Algumas cidades africanas emergiram no último ano como destinos frequentes dos mais destacados líderes dos vários blocos, e, "de repente", no seio do próprio continente, "uma conversa muito vigorosa sobre independência, libertação, anti-apartheid, colonialismo, foi reiniciada por causa do conflito na Ucrânia", destacou Paul Nantulya, investigador associado do ACSS.

A guerra, segundo Singh, acabou por demonstrar que "existe uma diferença significativa na visão do mundo entre as nações desenvolvidas e os estados africanos, que vêem o sistema internacional a partir de pontos de vista muito diferentes dos seus parceiros ocidentais".

Por cinco ocasiões desde o início da invasão, a última das quais a 14 de Novembro último, a ONU votou a condenação da Rússia, mas, independentemente dos princípios em causa, o padrão do voto africano nunca se alterou significativamente, com quase metade dos 54 países do continente representados a absterem-se de condenar expressamente Moscovo, ou simplesmente a abandonar as diferentes salas minutos antes de cada votação.

"Diplomaticamente, a Rússia está a sair-se bastante bem neste aspecto", sublinhou à Lusa Tom Lodge, especialista em política africana e professor de Estudos de Paz e Conflitos, na Universidade de Limerick, Irlanda.

Siegle também reconhece que "Moscovo tem conseguido reforçar a sua influência em África no último ano", utilizando vários instrumentos, um dos quais a condução de "campanhas de desinformação".

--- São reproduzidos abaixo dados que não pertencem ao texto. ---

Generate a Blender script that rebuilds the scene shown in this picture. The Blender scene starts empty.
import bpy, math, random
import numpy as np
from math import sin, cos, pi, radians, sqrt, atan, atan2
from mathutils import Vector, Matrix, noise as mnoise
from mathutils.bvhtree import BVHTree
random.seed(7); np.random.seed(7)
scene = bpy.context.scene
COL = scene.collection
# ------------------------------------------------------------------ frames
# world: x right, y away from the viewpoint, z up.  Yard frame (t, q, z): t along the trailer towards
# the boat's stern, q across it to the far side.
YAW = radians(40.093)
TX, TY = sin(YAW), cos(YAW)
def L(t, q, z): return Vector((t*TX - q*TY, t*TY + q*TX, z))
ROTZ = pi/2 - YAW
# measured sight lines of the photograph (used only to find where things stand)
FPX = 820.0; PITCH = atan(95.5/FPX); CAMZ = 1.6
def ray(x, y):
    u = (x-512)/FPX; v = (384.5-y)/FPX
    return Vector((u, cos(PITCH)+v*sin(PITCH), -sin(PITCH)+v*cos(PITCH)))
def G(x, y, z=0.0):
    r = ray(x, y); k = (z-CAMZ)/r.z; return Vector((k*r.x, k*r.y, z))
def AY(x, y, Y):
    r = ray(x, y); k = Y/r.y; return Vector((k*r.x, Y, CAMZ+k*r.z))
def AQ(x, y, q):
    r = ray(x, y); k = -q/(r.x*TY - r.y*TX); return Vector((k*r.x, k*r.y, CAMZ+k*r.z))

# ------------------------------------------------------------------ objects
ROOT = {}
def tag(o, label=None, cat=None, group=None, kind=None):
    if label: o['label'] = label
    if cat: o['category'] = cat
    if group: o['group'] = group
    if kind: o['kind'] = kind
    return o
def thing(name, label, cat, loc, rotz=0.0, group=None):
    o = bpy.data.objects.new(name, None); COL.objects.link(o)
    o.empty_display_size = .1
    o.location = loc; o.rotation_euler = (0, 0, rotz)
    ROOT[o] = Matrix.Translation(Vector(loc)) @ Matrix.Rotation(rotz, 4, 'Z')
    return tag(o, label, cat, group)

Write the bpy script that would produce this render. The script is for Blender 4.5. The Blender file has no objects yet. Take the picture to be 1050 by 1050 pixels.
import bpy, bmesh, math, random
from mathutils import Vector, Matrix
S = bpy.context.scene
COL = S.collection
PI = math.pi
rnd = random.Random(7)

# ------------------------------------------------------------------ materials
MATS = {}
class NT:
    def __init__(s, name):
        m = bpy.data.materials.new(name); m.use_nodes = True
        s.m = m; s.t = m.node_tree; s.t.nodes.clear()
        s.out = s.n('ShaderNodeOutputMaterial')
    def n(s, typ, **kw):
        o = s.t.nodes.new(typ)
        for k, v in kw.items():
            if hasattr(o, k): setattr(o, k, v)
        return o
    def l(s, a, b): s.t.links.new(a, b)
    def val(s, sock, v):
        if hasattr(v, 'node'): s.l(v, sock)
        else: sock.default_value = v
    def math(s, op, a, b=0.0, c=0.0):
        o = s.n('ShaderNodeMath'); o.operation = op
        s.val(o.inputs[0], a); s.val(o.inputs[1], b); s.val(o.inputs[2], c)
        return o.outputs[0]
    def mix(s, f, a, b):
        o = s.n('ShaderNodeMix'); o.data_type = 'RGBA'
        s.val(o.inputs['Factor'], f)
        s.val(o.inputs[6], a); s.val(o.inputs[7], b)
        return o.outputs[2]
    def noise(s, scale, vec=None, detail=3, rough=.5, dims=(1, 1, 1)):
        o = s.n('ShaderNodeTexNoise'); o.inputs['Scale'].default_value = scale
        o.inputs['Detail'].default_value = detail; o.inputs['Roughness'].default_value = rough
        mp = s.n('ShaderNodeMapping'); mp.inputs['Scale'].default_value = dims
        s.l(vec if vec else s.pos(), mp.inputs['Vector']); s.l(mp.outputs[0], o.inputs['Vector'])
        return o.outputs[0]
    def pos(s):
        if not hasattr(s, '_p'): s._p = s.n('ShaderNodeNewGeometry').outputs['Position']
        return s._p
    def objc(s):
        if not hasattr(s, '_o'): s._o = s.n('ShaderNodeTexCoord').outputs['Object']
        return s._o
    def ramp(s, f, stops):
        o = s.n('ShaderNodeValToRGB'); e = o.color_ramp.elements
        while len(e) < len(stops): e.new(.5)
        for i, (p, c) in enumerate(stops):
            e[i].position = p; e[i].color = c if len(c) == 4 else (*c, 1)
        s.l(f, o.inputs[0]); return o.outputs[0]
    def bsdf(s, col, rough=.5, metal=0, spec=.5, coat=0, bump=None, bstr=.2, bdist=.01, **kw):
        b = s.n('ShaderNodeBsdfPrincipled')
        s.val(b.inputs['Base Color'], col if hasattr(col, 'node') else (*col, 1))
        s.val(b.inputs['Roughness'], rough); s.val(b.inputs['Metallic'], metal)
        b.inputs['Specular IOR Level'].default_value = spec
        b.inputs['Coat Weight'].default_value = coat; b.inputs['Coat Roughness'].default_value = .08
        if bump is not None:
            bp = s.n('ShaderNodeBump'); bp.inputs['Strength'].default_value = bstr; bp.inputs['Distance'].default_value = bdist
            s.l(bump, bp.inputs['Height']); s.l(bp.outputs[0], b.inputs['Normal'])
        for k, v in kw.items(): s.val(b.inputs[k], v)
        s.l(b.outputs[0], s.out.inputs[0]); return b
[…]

Moscovo está a desenvolver "uma interferência activa em eleições, tem esquemas de acesso a recursos, negociou acordos no seio da OPEP cujos detalhes se desconhecem, medidas que contribuem para a instabilidade em África, incluindo casos em que é colocada em causa a soberania popular", acrescentou, numa referência ao apoio russo a regimes resultantes de golpes de Estado no Sahel, como no Mali e no Burkina Faso.

Tudo isto "acontece ao mesmo tempo" que "a Rússia é muito eficiente na gestão da narrativa sobre a guerra, de que tudo o que aconteceu na Ucrânia é da responsabilidade do Ocidente", sublinhou ainda Joseph Siegle.

A "gestão da narrativa" russa tem um contexto histórico que favorece o que Nantulya descreve como uma "relitigação política" em curso no continente, à medida que se instala em África uma "nova Guerra Fria", na expressão do então presidente da União Africana (UA), Macky Sall, que disse à Assembleia Geral da ONU em Setembro que o continente recusava "ser o terreno fértil" dessa disputa.

"A Rússia goza de simpatias em África, quer devido ao papel da União Soviética nas guerras de independência, quer porque as potências ocidentais nessas guerras nunca apoiaram os movimentos de libertação africanos, pelo contrário, operaram contra eles", apontou Nantulya.

"Se olharmos para as lideranças políticas, sobretudo nos países do sul de África, mas também para os seus quadros militares superiores, cerca de 90 por cento foram educados na Rússia soviética, outros formados em Cuba, outros ainda na Alemanha Democrática, e os restantes na China", acrescentou o investigador do ACSS.

Priyal Singh disse também que África emergiu como um "campo de batalha ideológico e normativo" disputado por "agrupamentos geopolíticos oponentes".

"Há um grande impulso para a Rússia, Estados Unidos e UE darem prioridade a maiores quantidades de comércio com África, através da oferta de maiores concessões, proporcionando alívios da dívida, mais pacotes de ajuda ao desenvolvimento e assim por diante, mas os estados africanos não conseguiram até agora alavancar estrategicamente a sua posição face à Rússia, por um lado, e aos Estados Unidos e União Europeia por outro", tanto a nível continental como regional, considerou o investigador sul-africano.

Na perspectiva de Tom Lodge, talvez não venha dessa ausência de estratégia um mal maior. "Olhando para os grandes interesses de poder estrangeiros que estão a convergir para África, não é claro quem são os bons e os maus, não creio que os novos compromissos sejam particularmente benignos, e não creio que venham a reflectir-se em benefícios importantes para um grande número de pessoas em África", concluiu o professor irlandês.